しかも、どう見てもフロントのカンティレバーブレーキ台座のボルトの入れ替えのパンフレットは、
フロントフォークのカンティブレーキの直付け台座へ固定する、
フロントキャリヤのアダプターの取り付け方向が間違っていますよ!
組んでいるメカニックは、みんな困っていると思います。
 
パンフレットのアダプターの写真を参考にすると、絶対にフロントキャリアヤを固定することができないので、
その事だけで、アダプターの裏表や左右を入れ変えたり、アダプターの上下を変えたりして、
どうすればフロントキャリヤを固定できるのか、20分間くらい考え込んでしまいました。
まったく困ったもんだ。どうやらキャリヤや泥よけを取り付けて、ブレーキや変速の調整に入りました。
インデックス変速の調整はリヤは問題なく、
フロントも順調にシフトケーブルを張って切れ味良くトリプルギヤが変速するようになりました。
 
最後に気になったのがブレーキです。

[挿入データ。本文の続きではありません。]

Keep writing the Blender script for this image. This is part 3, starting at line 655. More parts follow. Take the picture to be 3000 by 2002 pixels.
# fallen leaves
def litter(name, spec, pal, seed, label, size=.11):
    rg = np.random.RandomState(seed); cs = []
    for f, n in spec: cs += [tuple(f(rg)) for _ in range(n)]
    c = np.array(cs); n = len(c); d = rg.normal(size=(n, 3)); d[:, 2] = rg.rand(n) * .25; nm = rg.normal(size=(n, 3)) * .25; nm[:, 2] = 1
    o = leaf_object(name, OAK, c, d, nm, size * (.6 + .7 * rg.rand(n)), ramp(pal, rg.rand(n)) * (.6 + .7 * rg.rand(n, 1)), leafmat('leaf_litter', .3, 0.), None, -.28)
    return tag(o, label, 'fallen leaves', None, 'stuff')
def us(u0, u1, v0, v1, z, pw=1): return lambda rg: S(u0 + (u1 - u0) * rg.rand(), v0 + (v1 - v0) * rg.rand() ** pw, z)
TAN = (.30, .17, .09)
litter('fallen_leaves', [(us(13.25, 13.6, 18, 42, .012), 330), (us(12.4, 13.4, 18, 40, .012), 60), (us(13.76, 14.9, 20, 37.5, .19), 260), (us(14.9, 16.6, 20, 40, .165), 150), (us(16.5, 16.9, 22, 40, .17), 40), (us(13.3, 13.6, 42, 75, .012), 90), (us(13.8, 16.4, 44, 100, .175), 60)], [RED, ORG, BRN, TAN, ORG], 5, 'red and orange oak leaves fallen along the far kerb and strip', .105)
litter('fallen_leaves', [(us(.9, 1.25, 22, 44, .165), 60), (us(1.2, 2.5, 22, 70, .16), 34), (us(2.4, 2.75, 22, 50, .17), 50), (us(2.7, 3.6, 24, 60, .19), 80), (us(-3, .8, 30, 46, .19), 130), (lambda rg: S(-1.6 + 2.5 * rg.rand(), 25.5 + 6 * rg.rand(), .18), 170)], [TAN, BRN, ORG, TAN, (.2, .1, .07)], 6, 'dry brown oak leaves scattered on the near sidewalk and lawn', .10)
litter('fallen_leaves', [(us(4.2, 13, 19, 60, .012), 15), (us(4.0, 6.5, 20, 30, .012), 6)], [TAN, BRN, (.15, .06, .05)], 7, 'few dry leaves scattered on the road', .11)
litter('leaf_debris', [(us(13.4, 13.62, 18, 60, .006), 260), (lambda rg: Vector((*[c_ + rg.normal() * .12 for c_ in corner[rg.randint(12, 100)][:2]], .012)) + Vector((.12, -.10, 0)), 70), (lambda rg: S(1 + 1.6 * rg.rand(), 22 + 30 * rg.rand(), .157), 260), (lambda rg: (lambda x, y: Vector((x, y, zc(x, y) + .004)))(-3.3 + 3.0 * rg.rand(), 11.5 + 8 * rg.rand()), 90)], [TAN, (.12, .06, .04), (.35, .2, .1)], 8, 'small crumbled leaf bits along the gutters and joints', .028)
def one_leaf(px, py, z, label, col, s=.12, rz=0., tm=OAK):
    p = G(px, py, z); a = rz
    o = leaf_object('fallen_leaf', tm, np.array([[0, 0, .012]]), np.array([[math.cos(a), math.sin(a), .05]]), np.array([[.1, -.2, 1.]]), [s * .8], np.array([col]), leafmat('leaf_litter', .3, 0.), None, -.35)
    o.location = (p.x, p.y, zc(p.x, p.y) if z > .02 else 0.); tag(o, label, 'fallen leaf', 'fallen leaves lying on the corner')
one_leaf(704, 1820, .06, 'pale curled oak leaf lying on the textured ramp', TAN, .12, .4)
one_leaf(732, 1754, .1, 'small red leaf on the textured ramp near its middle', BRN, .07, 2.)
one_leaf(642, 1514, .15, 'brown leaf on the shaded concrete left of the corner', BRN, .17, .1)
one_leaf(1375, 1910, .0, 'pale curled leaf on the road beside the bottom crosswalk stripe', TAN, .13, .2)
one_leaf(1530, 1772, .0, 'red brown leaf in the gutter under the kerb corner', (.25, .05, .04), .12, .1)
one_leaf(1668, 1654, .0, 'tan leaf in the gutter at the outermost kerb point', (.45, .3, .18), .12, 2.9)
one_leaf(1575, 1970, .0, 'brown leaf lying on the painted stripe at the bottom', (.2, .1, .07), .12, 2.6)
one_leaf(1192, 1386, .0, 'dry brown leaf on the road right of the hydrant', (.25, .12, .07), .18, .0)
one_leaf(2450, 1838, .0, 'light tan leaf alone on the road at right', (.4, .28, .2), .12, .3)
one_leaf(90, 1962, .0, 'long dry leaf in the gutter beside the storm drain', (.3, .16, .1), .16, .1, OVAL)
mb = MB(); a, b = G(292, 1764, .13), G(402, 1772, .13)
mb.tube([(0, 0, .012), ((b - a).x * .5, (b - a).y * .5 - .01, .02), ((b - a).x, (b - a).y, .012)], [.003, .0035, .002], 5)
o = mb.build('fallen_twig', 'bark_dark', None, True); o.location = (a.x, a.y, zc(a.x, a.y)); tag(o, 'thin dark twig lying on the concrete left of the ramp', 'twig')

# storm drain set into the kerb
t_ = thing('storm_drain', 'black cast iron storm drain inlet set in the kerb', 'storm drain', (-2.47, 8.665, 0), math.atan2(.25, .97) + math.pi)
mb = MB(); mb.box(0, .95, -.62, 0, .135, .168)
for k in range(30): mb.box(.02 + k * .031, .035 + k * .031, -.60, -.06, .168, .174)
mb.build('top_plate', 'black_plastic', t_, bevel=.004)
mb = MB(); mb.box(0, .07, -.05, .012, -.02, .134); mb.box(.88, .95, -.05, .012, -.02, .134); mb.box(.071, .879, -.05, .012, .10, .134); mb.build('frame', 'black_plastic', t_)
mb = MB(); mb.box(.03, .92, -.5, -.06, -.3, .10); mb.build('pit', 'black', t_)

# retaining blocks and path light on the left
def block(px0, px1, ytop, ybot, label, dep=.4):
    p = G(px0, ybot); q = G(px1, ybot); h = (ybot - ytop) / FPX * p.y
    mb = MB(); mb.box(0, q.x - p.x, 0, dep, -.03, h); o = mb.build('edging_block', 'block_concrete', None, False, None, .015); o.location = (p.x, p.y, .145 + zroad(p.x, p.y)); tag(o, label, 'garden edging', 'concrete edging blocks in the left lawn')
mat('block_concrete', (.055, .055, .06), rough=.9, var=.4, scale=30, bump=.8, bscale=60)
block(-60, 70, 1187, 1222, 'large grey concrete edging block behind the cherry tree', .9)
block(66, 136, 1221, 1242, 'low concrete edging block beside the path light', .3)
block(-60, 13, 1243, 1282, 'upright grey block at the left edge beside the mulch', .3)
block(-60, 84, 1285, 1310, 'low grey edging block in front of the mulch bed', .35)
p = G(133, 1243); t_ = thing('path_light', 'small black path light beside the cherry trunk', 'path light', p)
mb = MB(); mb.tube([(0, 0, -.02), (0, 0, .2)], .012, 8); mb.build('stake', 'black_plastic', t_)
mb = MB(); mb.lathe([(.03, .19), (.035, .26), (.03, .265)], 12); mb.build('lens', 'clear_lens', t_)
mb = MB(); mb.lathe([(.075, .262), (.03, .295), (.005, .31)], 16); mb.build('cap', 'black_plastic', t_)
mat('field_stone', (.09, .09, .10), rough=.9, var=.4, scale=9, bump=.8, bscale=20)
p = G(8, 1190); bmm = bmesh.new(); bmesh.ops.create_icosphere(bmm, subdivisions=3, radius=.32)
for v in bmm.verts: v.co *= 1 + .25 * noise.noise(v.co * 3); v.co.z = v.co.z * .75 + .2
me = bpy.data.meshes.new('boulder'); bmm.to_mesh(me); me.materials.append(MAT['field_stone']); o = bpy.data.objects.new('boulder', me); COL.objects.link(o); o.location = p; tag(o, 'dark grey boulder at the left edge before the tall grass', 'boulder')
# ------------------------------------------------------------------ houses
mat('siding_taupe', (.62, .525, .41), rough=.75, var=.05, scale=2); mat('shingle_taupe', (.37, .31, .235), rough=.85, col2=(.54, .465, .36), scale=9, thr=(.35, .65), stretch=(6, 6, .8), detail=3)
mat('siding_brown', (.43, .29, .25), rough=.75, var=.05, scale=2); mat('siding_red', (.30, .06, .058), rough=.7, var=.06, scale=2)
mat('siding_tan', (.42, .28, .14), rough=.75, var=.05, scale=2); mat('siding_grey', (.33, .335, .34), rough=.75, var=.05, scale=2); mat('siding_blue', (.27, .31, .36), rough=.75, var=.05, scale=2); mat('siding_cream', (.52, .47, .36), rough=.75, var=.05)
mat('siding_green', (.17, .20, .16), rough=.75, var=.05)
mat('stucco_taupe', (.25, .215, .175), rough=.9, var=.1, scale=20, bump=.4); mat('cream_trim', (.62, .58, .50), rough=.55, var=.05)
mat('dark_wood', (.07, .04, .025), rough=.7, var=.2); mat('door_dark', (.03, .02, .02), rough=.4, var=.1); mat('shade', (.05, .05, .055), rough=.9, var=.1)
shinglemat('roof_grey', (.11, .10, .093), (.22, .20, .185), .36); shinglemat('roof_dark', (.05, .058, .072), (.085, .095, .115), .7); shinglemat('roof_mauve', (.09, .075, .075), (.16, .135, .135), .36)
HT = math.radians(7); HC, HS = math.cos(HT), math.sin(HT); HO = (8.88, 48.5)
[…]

カンティレバーブレーキで、
まず太いタイヤは空気を抜かないとブレーキの本体に引っかかって着脱できません。
しかもカンティブレーキ本体のセンター出しの難しさです。
リターンスプリングの調整ネジを回せば
リムからブレーキパッドまでの左右の間隔を調整できる構造になっていますが、
ネジを調整するだけではセンターがでませんでした。
分解して、リターンスプリングの曲げ直しをして再調整しました。
これがシマノのブレーキなら問題なく調整できるでしょう。
 
コストの削減の問題なんでしょうが、実はこういうパーツの精度とか取り扱いのしやすさは重要ですよね。
そんな細かい最終段階の調整をしていて、レンチフォースの整備台の固定の限界に近い重さだった事を感じました。
整備台から下ろしてタイヤを接地させて、ハンドルやサドルの取り付け角度を微調整しました。
キャリヤと泥よけ付きのツーリング車は久々に組みました。
ネジの本数も半端じゃなくて、しかもスパナやボックスレンチで締めるナットも久々でした。
一旦組み上がったバイクですが、全てのネジの締め付けを確認して作業終了です。
ロードバイクの2倍ぐらいの労力がかかりましたけど新鮮でした。ではでは。